Alexander Leonidovich Kaidanovsky (Russian: Алекса́ндр Леони́дович Кайдано́вский; 23 July 1946, Rostov-on-Don, USSR - 3 December 1995, Moscow, Russia) was a Soviet and Russian actor and film director.
His best known roles are in films such as At Home Among Strangers (1974), Telokhranitel/The Bodyguard (1979) and Stalker (1979).
Prior to pursuing an acting career, Kaidanovsky attended technical college where he was training to become a welder. Apparently a prospect of becoming a worker did not appeal to him and in 1965 he started studying acting at The Rostov Theatre School and the Schukin Institute in Moscow. Before completing the course he took his first part in the film A Mysterious Wall, (1967) and upon graduation in 1969, he worked as stage actor.
In 1985 he directed A Simple Death, which was screened in the Un Certain Regard section at the 1987 Cannes Film Festival.
Kaidanovsky made his theatre debut at the Eugene Vakhtangov Theatre in 1969. In 1971 he was invited to join MKHAT, the Moscow Arts Theatre, the best classical theatre in Russia, a rare privilege for a 25-year-old graduate.
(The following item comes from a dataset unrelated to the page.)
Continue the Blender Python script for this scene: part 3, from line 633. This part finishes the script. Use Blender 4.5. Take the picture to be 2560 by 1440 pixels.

He made his major film debut in Yours Among Strangers and a Stranger Among Yours (1974), and over the next few years appeared in some two dozen films, including the satirical comedy Diamonds for Dictatorship of the Proletariat (1976) and The Life of Beethoven (1980). At his peak in the '70s Kaidanovsky was among Soviet Russia's most popular actors, and it was at this point that famed Soviet director Andrei Tarkovsky, impressed by the looks and the acting technique of Kaidanovsky in Diamonds, invited him to play the title-role in his new film, Stalker (1979). This role earned Kaidanovsky international acclaim.